Les partisans d’une AOC limitée au canton du Châtelard évoquent aussi le caractère montagnard de la tome des Bauges. La tome se démarquerait de la tomme de Savoie parce qu’elle est le produit d’une agriculture de montagne extensive, et que cela lui confèrerait des propriétés organoleptiques particulières. Il conviendrait donc d’exclure la production réalisée en plaine, qui n’a pas les mêmes qualités.
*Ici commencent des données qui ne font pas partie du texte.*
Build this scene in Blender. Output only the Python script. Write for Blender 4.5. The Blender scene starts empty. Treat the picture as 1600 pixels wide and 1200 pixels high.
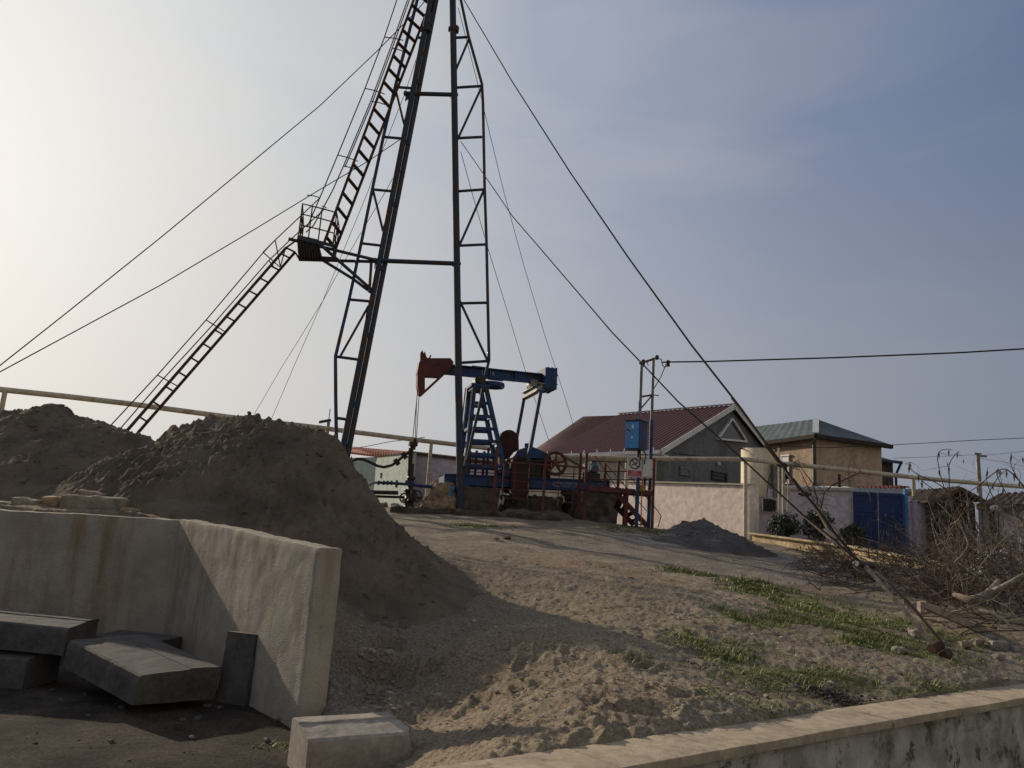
import bpy, math, random
import numpy as np
from mathutils import Vector, Matrix

random.seed(7)
RNG = np.random.default_rng(11)
scene = bpy.context.scene
rad = math.radians

# ------------------------------------------------------------------ camera
FPX, PITCH, ROLL = 1201.0, rad(11.3), rad(3.8)
CAM = np.array([0.0, 0.0, 1.6])
cf = np.array([0, math.cos(PITCH), math.sin(PITCH)])
cr0 = np.array([1.0, 0, 0]); cu0 = np.array([0, -math.sin(PITCH), math.cos(PITCH)])
cr = cr0 * math.cos(ROLL) + cu0 * math.sin(ROLL)
cu = -cr0 * math.sin(ROLL) + cu0 * math.cos(ROLL)
cam_d = bpy.data.cameras.new('camera')
cam_d.sensor_fit = 'HORIZONTAL'; cam_d.sensor_width = 36.0
cam_d.lens = 36.0 * FPX / 1600.0
cam_d.clip_start = 0.05; cam_d.clip_end = 8000
cam = bpy.data.objects.new('camera', cam_d)
scene.collection.objects.link(cam)
cam.matrix_world = Matrix(((cr[0], cu[0], -cf[0], CAM[0]), (cr[1], cu[1], -cf[1], CAM[1]),
                           (cr[2], cu[2], -cf[2], CAM[2]), (0, 0, 0, 1)))
scene.camera = cam
scene.render.resolution_x = 1024; scene.render.resolution_y = 768

# ------------------------------------------------------------------ sky and sun
SUN_AZ, SUN_EL = rad(46), rad(21)          # azimuth to the left of +Y
sdir = Vector((-math.sin(SUN_AZ) * math.cos(SUN_EL), math.cos(SUN_AZ) * math.cos(SUN_EL), math.sin(SUN_EL)))
SUN_STRENGTH, SKY_STRENGTH, EXPOSURE = 4.4, 0.10, -0.2
world = bpy.data.worlds.new('World'); scene.world = world; world.use_nodes = True
wn = world.node_tree; wn.nodes.clear()
def N(tree, typ, **kw):
    n = tree.nodes.new(typ)
    for k, v in kw.items():
        if k.startswith('i_'):
            n.inputs[int(k[2:])].default_value = v
        else:
            setattr(n, k, v)
    return n
wo = N(wn, 'ShaderNodeOutputWorld'); wb = N(wn, 'ShaderNodeBackground')
wb.inputs[1].default_value = SKY_STRENGTH
sky = N(wn, 'ShaderNodeTexSky', sky_type='NISHITA', sun_disc=False, sun_elevation=SUN_EL, sun_rotation=-SUN_AZ,
        altitude=0, air_density=1.3, dust_density=5.0, ozone_density=2.0)
hsv = N(wn, 'ShaderNodeHueSaturation'); hsv.inputs['Saturation'].default_value = 0.62
wn.links.new(sky.outputs[0], hsv.inputs['Color'])
# thin high cloud and a pale haze towards the horizon, by direction
tc = N(wn, 'ShaderNodeTexCoord')
mp = N(wn, 'ShaderNodeMapping'); mp.inputs['Scale'].default_value = (1.1, 1.1, 5.0); mp.inputs['Rotation'].default_value = (0.05, 0.12, 0)
cn = N(wn, 'ShaderNodeTexNoise'); cn.inputs['Scale'].default_value = 1.6; cn.inputs['Detail'].default_value = 6; cn.inputs['Roughness'].default_value = 0.52
cn.inputs['Distortion'].default_value = 0.5
wn.links.new(tc.outputs['Generated'], mp.inputs[0]); wn.links.new(mp.outputs[0], cn.inputs['Vector'])
cr_ = N(wn, 'ShaderNodeValToRGB'); cr_.color_ramp.elements[0].position = 0.45; cr_.color_ramp.elements[1].position = 0.8
cr_.color_ramp.elements[0].color = (0, 0, 0, 1); cr_.color_ramp.elements[1].color = (0.75, 0.75, 0.75, 1)
wn.links.new(cn.outputs[0], cr_.inputs[0])
sep = N(wn, 'ShaderNodeSeparateXYZ'); wn.links.new(tc.outputs['Generated'], sep.inputs[0])
hz = N(wn, 'ShaderNodeMapRange'); hz.inputs['From Min'].default_value = 0.08; hz.inputs['From Max'].default_value = 0.60
hz.interpolation_type = 'SMOOTHSTEP'; wn.links.new(sep.outputs[2], hz.inputs[0])
# the haze is brightest towards the sun's side and bluer high up and away from it in view
dotn = N(wn, 'ShaderNodeVectorMath', operation='DOT_PRODUCT'); dotn.inputs[1].default_value = sdir
wn.links.new(tc.outputs['Generated'], dotn.inputs[0])
def sky_ramp(stops):
    r = N(wn, 'ShaderNodeValToRGB'); el = r.color_ramp.elements; r.color_ramp.interpolation = 'B_SPLINE' if False else 'LINEAR'
    k = 0.1 * 2 ** -0.2
    lin = lambda c: tuple(((x / 255 + .055) / 1.055) ** 2.4 / k for x in c) + (1,)
    stops = [((p + 1) / 2, c) for p, c in stops]; el[0].position = stops[0][0]; el[0].color = lin(stops[0][1]); el[1].position = stops[-1][0]; el[1].color = lin(stops[-1][1])
    for p, c in stops[1:-1]:
        e = el.new(p); e.color = lin(c)
    wn.links.new(dmap.outputs[0], r.inputs[0]); return r.outputs[0]
dmap = N(wn, 'ShaderNodeMapRange'); dmap.inputs['From Min'].default_value = -1.0; dmap.inputs['From Max'].default_value = 1.0
wn.links.new(dotn.outputs['Value'], dmap.inputs[0])
high = sky_ramp([(-1.0, (196, 190, 182)), (-0.4, (172, 170, 170)), (0.0, (108, 120, 146)), (0.28, (98, 115, 148)), (0.5, (120, 134, 163)), (0.73, (154, 164, 184)), (0.82, (180, 186, 198)), (0.9, (200, 204, 208)), (0.98, (228, 229, 228))])  # lowest stops: unseen sky behind the camera, brightened as added fill
low = sky_ramp([(-1.0, (196, 188, 178)), (-0.4, (176, 172, 170)), (0.0, (126, 129, 142)), (0.2, (132, 139, 153)), (0.42, (151, 156, 166)), (0.65, (177, 179, 186)), (0.85, (206, 205, 203)), (0.93, (220, 216, 210)), (0.98, (230, 227, 221))])  # same added fill behind the camera
hl = N(wn, 'ShaderNodeMix', data_type='RGBA'); wn.links.new(hz.outputs[0], hl.inputs[0]); wn.links.new(low, hl.inputs[6]); wn.links.new(high, hl.inputs[7])
cl = N(wn, 'ShaderNodeMix', data_type='RGBA', blend_type='MIX'); wn.links.new(cr_.outputs[0], cl.inputs[0]); wn.links.new(hl.outputs[2], cl.inputs[6]); wn.links.new(low, cl.inputs[7])
mx = N(wn, 'ShaderNodeMix', data_type='RGBA'); mx.inputs[0].default_value = 0.96
wn.links.new(hsv.outputs[0], mx.inputs[6]); wn.links.new(cl.outputs[2], mx.inputs[7])
wn.links.new(mx.outputs[2], wb.inputs[0]); wn.links.new(wb.outputs[0], wo.inputs[0])

sl = bpy.data.lights.new('sun', 'SUN'); sl.energy = SUN_STRENGTH; sl.angle = rad(0.9); sl.color = (1.0, 0.84, 0.66)
sun = bpy.data.objects.new('sun', sl); scene.collection.objects.link(sun)
sun.rotation_euler = sdir.to_track_quat('Z', 'Y').to_euler(); sun.location = (-20, 20, 20)
scene.view_settings.view_transform = 'Standard'; scene.view_settings.look = 'None'
scene.view_settings.exposure = EXPOSURE; scene.view_settings.gamma = 1.0

# ------------------------------------------------------------------ pixel helpers (photo is 1600x1200)
def ray(px, py):
    return cf + cr * ((px - 800) / FPX) + cu * ((600 - py) / FPX)
def at(px, py, Y):
    d = ray(px, py); return CAM + d * (Y / d[1])
def pz(px, py, z):
    d = ray(px, py); return CAM + d * ((z - CAM[2]) / d[2])
def onplane(px, py, p0, n):
    d = ray(px, py); n = np.array(n, float); p0 = np.array(p0, float)
    return CAM + d * (((p0 - CAM) @ n) / (d @ n))

# ------------------------------------------------------------------ noise (numpy value noise)
def _h(i, j, k, s):
    n = (i * 374761393 + j * 668265263 + k * 2147483647 % 1000003 + k * 1274126177 + s * 362437) & 0xFFFFFFFF
    n = ((n ^ (n >> 13)) * 1274126177) & 0xFFFFFFFF
    n = (n ^ (n >> 16)) & 0xFFFFFFFF
    return n.astype(np.float64) / 4294967295.0
def vnoise(x, y, z=None, s=0):
    x = np.asarray(x, float); y = np.asarray(y, float)
    z = np.zeros_like(x) if z is None else np.asarray(z, float)
    xi = np.floor(x).astype(np.int64); yi = np.floor(y).astype(np.int64); zi = np.floor(z).astype(np.int64)
    u = x - xi; v = y - yi; w = z - zi
    u = u * u * (3 - 2 * u); v = v * v * (3 - 2 * v); w = w * w * (3 - 2 * w)
    r = 0
    for a in (0, 1):
        for b in (0, 1):
            for c in (0, 1):
                r = r + _h(xi + a, yi + b, zi + c, s) * (u if a else 1 - u) * (v if b else 1 - v) * (w if c else 1 - w)
    return r * 2 - 1
def fbm(x, y, z=None, oct=4, s=0, gain=0.5):
    r = 0; a = 1.0; f = 1.0
    for o in range(oct):
        r = r + a * vnoise(np.asarray(x) * f, np.asarray(y) * f, None if z is None else np.asarray(z) * f, s + o * 17)
        a *= gain; f *= 2.03
    return r

# ------------------------------------------------------------------ ground height
WALL_C = np.array([-3.83, 9.3]); WALL_E = np.array([-1.40, 6.55]); WALL_L = np.array([-9.5, 9.55])
RW0 = np.array([-0.75, 3.55]); RW1 = np.array([5.30, 8.05]); RWD = (RW1 - RW0) / np.linalg.norm(RW1 - RW0)
RW2 = RW1 + RWD * 14
ctrl = []
def cz(px, py, z): ctrl.append(pz(px, py, z))
def cy(px, py, Y): ctrl.append(at(px, py, Y))
for px, py, z in [(797, 1180, .44), (1040, 1142, .45), (1300, 1108, .45), (1600, 1068, .46), (700, 1150, .22), (640, 1130, .08), (590, 1090, .05),
                  (560, 1010, .38), (600, 955, .6), (750, 1000, .62), (900, 1080, .52), (1200, 1050, .55), (1480, 1035, .60), (1600, 1010, .68),
                  (1300, 950, .85), (1000, 950, .85), (850, 905, 1.05)]: cz(px, py, z)
for px, py, Y in [(750, 862, 15.5), (1100, 884, 16.5), (1250, 892, 17), (700, 812, 22), (900, 816, 23), (1020, 826, 23.5), (640, 797, 24.5), (540, 800, 24),
                  (1040, 832, 28), (1170, 843, 26.5), (1330, 863, 26), (1440, 878, 25), (1484, 896, 17.5), (1600, 905, 20), (1600, 940, 14), (560, 790, 29), (400, 790, 24), (0, 772, 24),
                  (130, 775, 15), (0, 772, 15), (1280, 868, 22), (1180, 850, 24)]: cy(px, py, Y)
for x, y, z in [(-12, 40, 2.4), (0, 40, 2.3), (15, 40, 2.2), (30, 40, 2.2), (-25, 25, 2.2), (30, 20, 1.6), (14, 10, .7), (-20, 12, 1.8), (-9, 11, 1.62), (-6, 10.4, 1.6), (-3.6, 9.9, 1.45),
                (-2.2, 8.6, 1.0), (-1.2, 6.9, .3), (-.9, 5.4, .03), (-.6, 4.2, .1), (12, 12, .9), (-30, 5, 1.6), (40, 5, .3), (8, 9.5, .62)]:
    ctrl.append(np.array([x, y, z], float))
ctrl = np.array(ctrl)
def _tps(d): return np.where(d > 1e-9, d * d * np.log(np.maximum(d, 1e-9)), 0.0)
_n = len(ctrl)
_K = _tps(np.linalg.norm(ctrl[:, None, :2] - ctrl[None, :, :2], axis=2)) + np.eye(_n) * 0.05
_P = np.c_[np.ones(_n), ctrl[:, :2]]
_A = np.block([[_K, _P], [_P.T, np.zeros((3, 3))]])
_W = np.linalg.solve(_A, np.r_[ctrl[:, 2], 0, 0, 0])
def sstep(a, b, x):
    t = np.clip((x - a) / (b - a), 0, 1); return t * t * (3 - 2 * t)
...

‘« - Mais moi je trouve que dans la vallée d'en bas, ils ont rien à faire avec nous. C'est pas de la tome des Bauges ce qu'ils font. La spécificité des tomes des Bauges, c'est qu'on a un lait très alcalin, dans notre vallée, ici. Dès qu'on passe au dehors, qu'on redescend sur l'Albanais ou sur Ugine, tout autour, ils ont jamais le lait qu'on a ici.’ ‘- Question : Et ça c'est dû au sol, à l'herbe ?’ ‘- C'est sûrement dû au sol, oui. Nous ici, on n'a aucune culture ni rien, on a un sol qui est très riche en surface, qui se décompose pas ni rien, qu'en bas ils n'ont pas. Nous on a un lait qui est plat. Nous, il faut qu'on fasse monter l'acidité. Dès qu'on passe de l'autre côté, il faut qu'ils fassent le contraire, faut qu'ils rebaissent l'acidité. » ’
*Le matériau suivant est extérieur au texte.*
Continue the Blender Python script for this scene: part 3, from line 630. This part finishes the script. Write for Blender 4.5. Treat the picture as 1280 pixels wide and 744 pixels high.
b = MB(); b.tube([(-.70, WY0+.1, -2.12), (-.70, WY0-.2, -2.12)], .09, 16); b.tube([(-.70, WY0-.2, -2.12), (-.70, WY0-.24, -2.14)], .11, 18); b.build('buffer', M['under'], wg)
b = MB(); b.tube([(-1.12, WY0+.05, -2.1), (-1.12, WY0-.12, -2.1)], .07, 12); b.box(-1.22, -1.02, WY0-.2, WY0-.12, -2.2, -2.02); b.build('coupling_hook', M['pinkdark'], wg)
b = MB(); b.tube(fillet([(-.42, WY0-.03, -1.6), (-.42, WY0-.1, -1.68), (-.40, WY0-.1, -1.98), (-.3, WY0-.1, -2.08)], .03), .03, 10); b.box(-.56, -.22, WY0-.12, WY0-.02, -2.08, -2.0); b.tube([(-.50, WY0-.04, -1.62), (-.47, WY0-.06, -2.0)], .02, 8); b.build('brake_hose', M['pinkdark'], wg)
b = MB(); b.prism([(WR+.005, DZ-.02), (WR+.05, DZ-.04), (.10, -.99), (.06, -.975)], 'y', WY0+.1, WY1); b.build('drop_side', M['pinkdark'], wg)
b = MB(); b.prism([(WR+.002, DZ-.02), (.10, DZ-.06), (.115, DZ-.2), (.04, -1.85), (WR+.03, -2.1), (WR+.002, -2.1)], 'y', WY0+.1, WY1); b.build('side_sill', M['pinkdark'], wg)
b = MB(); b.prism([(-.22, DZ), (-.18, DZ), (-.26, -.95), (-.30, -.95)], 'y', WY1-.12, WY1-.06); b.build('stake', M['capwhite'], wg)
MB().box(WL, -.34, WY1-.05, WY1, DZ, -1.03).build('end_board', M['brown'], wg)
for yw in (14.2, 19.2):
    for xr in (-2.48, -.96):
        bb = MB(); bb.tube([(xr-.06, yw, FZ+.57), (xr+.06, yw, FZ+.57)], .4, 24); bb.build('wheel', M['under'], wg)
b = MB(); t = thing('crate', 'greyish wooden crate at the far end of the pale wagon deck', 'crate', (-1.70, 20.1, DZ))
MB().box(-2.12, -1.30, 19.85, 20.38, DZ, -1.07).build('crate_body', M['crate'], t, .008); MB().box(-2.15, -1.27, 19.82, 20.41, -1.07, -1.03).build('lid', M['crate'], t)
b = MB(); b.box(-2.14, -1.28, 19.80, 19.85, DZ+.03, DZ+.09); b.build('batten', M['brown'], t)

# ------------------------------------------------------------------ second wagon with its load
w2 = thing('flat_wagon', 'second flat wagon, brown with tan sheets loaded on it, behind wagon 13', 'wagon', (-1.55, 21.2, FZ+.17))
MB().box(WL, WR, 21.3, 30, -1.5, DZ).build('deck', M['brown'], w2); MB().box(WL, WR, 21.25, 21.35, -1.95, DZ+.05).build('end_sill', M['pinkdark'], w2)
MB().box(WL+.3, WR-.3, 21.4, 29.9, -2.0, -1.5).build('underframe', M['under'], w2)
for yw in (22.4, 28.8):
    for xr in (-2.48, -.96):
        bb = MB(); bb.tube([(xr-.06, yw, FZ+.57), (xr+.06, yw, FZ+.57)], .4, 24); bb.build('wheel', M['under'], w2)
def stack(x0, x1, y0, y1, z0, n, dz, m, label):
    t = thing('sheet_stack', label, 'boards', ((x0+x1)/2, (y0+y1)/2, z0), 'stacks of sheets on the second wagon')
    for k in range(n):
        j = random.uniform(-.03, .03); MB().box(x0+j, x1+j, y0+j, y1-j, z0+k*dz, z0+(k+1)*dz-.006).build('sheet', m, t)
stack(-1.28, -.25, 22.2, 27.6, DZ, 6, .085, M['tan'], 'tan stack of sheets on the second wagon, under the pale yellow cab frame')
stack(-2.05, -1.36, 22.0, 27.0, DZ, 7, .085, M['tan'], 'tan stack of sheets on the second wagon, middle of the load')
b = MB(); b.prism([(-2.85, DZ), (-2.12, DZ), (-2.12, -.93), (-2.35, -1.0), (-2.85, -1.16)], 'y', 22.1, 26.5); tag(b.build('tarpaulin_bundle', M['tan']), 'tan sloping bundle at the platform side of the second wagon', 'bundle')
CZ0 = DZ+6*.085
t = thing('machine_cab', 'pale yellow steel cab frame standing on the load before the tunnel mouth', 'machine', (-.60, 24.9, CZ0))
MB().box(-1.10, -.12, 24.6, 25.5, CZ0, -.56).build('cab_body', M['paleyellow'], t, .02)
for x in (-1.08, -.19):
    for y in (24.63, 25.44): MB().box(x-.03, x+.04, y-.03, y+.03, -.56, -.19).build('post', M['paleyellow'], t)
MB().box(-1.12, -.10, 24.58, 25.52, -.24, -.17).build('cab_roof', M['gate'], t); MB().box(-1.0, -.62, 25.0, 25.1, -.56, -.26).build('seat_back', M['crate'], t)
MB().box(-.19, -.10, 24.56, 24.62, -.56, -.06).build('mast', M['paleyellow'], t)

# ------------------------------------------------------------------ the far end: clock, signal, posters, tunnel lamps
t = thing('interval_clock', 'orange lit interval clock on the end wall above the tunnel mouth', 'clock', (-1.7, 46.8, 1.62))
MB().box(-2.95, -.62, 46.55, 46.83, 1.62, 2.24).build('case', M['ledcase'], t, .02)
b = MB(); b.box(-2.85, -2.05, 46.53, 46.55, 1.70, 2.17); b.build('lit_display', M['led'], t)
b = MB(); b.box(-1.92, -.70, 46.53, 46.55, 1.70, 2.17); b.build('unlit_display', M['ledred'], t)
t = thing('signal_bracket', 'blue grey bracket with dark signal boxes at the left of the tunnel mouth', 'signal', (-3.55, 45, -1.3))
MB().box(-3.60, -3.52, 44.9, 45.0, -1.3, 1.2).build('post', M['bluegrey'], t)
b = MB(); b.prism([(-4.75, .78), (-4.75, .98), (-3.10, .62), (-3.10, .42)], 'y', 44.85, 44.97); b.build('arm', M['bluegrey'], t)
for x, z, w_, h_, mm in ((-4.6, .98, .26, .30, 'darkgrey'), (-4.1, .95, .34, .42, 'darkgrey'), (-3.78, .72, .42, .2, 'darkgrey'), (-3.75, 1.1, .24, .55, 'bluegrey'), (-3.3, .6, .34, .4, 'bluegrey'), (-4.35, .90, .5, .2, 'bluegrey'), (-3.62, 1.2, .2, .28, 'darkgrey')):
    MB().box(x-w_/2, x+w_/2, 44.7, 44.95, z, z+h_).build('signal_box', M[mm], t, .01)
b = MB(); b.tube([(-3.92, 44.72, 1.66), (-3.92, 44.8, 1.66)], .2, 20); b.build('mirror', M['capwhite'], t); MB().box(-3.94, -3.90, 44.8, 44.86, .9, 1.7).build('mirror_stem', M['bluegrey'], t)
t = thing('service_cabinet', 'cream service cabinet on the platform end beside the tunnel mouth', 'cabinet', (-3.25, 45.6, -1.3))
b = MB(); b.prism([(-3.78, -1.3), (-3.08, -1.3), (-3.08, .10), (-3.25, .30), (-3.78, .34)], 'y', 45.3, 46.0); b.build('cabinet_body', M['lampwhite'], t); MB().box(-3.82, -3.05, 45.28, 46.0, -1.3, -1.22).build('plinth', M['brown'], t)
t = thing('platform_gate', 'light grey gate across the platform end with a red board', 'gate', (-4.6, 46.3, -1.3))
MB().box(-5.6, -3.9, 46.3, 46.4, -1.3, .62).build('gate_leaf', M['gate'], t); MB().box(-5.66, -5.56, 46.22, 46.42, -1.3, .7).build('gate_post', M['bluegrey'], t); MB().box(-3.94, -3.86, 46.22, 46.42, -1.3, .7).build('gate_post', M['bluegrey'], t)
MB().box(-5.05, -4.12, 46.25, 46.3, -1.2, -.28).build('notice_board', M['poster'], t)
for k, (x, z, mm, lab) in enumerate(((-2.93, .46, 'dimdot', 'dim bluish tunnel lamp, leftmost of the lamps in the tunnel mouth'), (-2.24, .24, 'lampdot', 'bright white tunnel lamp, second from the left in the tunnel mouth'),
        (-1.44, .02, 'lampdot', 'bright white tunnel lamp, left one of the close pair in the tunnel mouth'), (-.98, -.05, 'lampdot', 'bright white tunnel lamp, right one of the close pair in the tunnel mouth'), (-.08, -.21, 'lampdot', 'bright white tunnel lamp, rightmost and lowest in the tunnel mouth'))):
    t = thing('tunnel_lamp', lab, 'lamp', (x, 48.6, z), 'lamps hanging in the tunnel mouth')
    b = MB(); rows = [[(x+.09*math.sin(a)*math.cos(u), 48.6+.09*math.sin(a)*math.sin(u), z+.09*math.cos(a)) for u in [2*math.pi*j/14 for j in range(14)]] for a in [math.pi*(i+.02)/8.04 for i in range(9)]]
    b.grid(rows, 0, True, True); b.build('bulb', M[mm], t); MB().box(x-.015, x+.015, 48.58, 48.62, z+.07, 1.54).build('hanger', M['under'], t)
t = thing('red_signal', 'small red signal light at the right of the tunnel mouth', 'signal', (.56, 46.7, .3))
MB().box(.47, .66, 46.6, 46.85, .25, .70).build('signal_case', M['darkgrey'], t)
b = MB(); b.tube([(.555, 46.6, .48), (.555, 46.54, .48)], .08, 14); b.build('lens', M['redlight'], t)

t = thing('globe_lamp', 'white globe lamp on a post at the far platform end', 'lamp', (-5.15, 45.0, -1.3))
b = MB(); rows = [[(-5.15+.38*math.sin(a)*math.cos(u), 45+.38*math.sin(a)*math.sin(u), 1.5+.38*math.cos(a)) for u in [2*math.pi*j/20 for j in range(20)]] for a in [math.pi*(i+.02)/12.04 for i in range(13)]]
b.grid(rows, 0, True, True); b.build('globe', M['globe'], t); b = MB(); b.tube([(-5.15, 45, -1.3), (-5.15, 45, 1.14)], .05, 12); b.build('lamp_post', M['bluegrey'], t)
A l’opposé de cette conception, on peut entendre un autre discours du coté des élus et techniciens du tout nouveau Parc naturel régional. Selon eux, il faut proposer une zone la plus vaste possible, de manière à ce que des jeunes producteurs puissent se lancer dans la fabrication de la tome dans des localités où elle n’était pas produite, mais aussi pour faire de la tome un élément fédérateur pour tout le massif. Si la tome devient un produit de terroir réputé, elle contribuera à la notoriété du territoire « Bauges ». Le Parc, qui, on l’a vu, a déjà fort à faire pour imposer son territoire, préférerait évidemment que le terroir retenu corresponde à ce dernier, ou du moins à un massif des Bauges entendu au sens large, et non pas seulement aux 14 communes.

Les tenants des deux positions commencent à s'affronter pour la maîtrise des symboles. Avant que la zone bénéficiant de l’AOC ne soit définie, et alors que certains élus du Parc semblaient espérer que le Parc entier en ferait partie, le SITOB avait décidé de mettre en valeur le terroir de production de la tome, entendu en l’occurrence comme le canton du Châtelard. Des panneaux représentant une vache et portant l’inscription « terroir de la tome des Bauges » ont été posés sur les 5 voies d’accès à la vallée, au niveau des « frontières » traditionnelles : col du Frêne, des Prés, de Plaimpalais, de Leschaux et gorges de Bange. Cette opération entretenait la confusion ambiante sur le territoire, puisqu’elle consistait à marquer par ces panneaux les limites traditionnelles du canton du Châtelard. Elle n’a pas été de tout repos, car les producteurs tenaient à ce que le visiteur puisse découvrir dans son champ de vision, en même temps que ces panneaux, une montagne .

Illustration 8 : L'un des panneaux installés par le SITOB, au col du Frêne
Illustration 8 : L'un des panneaux installés par le SITOB, au col du Frêne

Entre ces deux positions, certains producteurs proposent d'inclure dans la zone les communes possédant des alpages, élément majeur d'identification de la tome et, de prendre en compte l’éventuelle « bonne volonté » de producteurs et de fruitières de la périphérie du massif, qui ont récemment investi dans le sens d’une tome des Bauges traditionnelle, espérant être inclus dans l’AOC.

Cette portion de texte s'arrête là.